According to the researchers, property values have been more adversely impacted in recent years by being close to past wildfires than was the case previously. Moreover, while having insurance can help mitigate some of the costs associated with wildfires, insurance seems to do little to improve the adverse effects on property values.
Weekly mortgage demand stalls though rates hit lowest point since April 2023
CNBC
Mortgage rates fell for the fourth straight week, but neither current homeowners nor homebuyers seemed particularly impressed. Total mortgage application volume rose just 0.5 percent compared to the prior week, according to the Mortgage Bankers Association’s seasonally adjusted index.

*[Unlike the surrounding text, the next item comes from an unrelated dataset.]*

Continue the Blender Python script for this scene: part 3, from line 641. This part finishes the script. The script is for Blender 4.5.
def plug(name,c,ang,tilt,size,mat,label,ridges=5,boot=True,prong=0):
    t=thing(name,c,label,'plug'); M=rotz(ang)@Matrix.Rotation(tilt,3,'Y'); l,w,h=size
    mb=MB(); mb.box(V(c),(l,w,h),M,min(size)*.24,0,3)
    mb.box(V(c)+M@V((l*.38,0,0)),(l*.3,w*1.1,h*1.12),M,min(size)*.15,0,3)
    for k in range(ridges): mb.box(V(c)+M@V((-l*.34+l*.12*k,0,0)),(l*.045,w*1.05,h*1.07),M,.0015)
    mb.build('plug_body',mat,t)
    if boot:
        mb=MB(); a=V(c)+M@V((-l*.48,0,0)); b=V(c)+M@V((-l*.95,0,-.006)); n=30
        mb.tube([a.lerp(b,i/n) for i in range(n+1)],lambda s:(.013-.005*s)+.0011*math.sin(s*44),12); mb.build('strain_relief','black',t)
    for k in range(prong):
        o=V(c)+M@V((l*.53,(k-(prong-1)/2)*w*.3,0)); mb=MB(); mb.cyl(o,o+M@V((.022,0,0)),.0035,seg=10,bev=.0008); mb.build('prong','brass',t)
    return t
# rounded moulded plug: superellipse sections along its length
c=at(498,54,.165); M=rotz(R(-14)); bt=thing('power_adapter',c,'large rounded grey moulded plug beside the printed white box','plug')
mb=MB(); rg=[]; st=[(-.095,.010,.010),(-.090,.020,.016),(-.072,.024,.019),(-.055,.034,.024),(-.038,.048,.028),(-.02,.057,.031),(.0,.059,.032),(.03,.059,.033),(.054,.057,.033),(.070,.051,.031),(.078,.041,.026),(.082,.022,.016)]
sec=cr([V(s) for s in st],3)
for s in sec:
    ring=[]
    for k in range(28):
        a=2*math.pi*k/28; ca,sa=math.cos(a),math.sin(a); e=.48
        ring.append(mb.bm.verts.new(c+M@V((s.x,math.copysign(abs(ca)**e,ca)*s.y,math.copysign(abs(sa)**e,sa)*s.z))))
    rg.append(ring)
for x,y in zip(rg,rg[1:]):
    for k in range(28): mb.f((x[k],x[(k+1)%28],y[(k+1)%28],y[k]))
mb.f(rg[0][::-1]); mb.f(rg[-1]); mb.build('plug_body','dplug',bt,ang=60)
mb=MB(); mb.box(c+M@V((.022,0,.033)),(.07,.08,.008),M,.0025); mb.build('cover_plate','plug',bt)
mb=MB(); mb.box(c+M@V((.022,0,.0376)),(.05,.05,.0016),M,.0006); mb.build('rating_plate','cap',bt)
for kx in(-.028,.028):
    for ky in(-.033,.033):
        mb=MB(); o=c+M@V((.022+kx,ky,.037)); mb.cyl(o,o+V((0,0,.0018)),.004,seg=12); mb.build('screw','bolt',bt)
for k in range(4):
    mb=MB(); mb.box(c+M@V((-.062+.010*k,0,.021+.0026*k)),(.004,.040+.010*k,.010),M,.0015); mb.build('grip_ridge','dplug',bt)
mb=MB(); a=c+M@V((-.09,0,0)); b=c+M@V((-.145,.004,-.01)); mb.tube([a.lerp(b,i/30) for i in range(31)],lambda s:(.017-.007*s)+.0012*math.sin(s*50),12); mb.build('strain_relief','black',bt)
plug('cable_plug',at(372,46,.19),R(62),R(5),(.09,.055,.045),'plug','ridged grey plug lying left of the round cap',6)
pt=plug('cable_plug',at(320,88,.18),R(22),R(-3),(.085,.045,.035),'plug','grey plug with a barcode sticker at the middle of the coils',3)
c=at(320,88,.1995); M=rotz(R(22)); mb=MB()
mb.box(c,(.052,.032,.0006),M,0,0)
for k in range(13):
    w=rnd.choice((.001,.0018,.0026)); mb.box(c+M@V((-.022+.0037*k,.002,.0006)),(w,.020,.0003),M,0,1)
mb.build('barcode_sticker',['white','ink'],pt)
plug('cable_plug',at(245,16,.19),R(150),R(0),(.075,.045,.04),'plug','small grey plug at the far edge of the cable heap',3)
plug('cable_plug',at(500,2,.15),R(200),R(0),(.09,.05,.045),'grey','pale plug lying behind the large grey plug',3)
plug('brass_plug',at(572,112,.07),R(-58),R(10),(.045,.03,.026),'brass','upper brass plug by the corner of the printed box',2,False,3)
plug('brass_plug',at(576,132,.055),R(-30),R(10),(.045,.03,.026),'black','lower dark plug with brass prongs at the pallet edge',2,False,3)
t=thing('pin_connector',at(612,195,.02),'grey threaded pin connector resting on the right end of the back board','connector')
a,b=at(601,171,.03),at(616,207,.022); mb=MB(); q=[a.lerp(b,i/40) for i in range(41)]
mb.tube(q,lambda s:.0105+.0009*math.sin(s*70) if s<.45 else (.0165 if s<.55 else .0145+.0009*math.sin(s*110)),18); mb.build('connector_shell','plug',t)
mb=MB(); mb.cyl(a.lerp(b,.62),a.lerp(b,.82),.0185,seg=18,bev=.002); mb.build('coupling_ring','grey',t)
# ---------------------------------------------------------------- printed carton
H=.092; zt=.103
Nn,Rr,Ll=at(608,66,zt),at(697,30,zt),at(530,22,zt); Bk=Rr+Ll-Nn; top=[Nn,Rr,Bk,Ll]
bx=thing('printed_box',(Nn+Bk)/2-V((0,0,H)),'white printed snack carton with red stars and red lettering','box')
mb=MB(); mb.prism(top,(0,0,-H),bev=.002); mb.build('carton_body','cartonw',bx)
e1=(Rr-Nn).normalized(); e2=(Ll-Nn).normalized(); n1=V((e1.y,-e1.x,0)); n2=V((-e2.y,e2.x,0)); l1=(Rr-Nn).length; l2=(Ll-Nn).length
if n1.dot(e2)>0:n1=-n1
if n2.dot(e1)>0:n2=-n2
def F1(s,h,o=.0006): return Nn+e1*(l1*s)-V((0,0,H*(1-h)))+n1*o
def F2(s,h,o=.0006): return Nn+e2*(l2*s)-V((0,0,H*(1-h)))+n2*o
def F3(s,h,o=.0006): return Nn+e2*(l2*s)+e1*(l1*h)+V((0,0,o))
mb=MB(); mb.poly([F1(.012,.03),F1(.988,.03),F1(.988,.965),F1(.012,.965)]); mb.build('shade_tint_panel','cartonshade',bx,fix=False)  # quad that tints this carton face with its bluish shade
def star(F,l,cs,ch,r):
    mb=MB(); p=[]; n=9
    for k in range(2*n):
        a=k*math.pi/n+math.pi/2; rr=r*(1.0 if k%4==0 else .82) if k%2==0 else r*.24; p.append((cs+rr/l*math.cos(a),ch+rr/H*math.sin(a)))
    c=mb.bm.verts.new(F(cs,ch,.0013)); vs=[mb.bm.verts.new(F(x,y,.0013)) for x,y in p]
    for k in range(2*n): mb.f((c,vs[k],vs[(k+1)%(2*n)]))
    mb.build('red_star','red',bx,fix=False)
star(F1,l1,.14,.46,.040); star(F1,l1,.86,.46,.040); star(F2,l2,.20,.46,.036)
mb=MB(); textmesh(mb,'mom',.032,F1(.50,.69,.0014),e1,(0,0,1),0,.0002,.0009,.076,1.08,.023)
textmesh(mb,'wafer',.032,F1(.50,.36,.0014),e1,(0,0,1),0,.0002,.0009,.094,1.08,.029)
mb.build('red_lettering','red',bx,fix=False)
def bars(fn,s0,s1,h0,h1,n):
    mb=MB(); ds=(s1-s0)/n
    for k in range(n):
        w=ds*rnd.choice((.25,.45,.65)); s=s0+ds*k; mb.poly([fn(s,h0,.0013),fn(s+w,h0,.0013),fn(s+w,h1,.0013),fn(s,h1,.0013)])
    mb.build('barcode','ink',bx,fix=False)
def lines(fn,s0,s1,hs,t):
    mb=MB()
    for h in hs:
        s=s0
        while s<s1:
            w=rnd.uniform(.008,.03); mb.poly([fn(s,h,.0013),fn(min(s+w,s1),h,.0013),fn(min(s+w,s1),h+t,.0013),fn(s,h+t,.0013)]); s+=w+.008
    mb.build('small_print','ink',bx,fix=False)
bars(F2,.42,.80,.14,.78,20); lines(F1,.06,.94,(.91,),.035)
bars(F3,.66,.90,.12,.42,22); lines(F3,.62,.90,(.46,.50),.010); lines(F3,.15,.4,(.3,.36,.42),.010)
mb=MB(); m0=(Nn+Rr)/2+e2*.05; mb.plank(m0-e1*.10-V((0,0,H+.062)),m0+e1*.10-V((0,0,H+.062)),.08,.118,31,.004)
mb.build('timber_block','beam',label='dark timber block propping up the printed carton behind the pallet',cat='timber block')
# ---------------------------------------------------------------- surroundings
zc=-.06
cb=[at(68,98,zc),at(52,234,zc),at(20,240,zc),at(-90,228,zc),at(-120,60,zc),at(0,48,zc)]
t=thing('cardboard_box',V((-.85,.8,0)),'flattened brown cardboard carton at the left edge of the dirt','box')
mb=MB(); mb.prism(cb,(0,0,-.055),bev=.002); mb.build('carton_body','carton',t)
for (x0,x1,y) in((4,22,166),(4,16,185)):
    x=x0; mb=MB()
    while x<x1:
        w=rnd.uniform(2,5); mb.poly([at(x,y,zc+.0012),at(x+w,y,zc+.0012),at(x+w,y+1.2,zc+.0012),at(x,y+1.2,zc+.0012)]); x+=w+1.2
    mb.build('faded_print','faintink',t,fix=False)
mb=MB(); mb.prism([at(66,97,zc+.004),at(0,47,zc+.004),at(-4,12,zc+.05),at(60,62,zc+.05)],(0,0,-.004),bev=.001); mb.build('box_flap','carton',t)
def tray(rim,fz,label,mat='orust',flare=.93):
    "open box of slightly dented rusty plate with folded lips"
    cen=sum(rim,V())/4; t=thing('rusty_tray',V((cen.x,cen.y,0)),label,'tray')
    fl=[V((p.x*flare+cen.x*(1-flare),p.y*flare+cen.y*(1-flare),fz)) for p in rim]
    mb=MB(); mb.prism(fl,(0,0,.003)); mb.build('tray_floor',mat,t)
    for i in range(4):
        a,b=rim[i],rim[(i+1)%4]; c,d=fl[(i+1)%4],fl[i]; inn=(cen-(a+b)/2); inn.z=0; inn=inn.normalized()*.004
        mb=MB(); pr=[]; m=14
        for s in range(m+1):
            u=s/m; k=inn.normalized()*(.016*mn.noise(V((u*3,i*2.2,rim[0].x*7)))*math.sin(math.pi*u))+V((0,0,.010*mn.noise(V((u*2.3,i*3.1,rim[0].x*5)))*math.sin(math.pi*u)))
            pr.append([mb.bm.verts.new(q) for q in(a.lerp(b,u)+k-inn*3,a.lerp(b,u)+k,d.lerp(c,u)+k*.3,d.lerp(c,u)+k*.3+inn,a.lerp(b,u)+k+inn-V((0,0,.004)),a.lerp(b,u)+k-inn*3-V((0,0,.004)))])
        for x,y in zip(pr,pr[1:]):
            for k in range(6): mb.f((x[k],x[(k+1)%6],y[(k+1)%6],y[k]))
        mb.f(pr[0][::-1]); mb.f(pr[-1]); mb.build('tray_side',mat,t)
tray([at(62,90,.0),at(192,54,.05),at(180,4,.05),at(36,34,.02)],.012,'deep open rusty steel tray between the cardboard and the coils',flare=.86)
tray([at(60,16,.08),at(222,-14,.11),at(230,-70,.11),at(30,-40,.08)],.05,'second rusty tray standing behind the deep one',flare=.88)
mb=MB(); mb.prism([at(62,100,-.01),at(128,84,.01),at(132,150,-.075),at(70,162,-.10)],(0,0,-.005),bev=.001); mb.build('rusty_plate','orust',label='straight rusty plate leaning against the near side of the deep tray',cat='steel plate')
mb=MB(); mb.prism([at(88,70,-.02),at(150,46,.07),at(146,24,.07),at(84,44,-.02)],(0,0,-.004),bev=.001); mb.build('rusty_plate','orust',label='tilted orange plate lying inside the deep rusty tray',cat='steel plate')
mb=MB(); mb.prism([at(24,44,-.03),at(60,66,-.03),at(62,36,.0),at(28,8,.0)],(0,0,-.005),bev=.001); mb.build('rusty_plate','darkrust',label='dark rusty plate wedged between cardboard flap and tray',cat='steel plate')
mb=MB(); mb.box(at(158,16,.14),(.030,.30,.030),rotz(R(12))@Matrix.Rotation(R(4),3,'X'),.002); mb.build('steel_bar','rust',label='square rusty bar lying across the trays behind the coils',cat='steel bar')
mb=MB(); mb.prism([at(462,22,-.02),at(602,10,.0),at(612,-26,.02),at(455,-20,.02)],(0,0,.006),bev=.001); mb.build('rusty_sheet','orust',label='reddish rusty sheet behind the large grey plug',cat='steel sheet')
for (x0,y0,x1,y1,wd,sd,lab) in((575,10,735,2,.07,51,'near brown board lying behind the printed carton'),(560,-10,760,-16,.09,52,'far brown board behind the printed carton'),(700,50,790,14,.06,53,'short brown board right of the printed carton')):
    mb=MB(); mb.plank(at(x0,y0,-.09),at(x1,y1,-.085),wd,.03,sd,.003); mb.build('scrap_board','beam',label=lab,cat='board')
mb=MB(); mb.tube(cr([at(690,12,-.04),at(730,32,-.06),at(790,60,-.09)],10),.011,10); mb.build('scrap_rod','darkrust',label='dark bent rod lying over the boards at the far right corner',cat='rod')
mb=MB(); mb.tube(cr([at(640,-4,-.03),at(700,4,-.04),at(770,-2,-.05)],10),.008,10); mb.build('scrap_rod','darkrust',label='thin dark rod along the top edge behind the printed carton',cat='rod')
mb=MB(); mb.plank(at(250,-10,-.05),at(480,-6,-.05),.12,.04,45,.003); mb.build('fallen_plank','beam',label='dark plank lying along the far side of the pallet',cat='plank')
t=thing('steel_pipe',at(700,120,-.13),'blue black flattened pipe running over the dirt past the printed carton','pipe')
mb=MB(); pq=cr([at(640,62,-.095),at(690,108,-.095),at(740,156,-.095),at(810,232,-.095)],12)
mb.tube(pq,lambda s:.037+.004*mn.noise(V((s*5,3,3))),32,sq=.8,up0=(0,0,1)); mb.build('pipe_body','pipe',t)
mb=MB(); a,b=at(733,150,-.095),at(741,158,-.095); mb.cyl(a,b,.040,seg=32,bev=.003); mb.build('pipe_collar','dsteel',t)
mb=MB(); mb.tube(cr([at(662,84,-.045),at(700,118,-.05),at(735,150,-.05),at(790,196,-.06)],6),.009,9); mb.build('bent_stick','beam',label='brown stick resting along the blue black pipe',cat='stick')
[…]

The average contract interest rate for 30-year fixed-rate mortgages with conforming loan balances ($766,550 or less on average) decreased to 6.44 percent from 6.50 percent, with points decreasing to 0.54 from 0.60 for loans with a 20 percent down payment. That was the lowest rate since April 2023. Rates have come down more than 80 basis points from a year ago. Despite the drop, demand to refinance decreased 0.1 percent from the previous week, though it was 85 percent higher than the same week one year ago. Doing a refinance is really only worth the expense if you can shave at least 75 basis points off your current rate. Applications for a mortgage to purchase a home rose 1 percent for the week but were 9 percent lower than a year ago.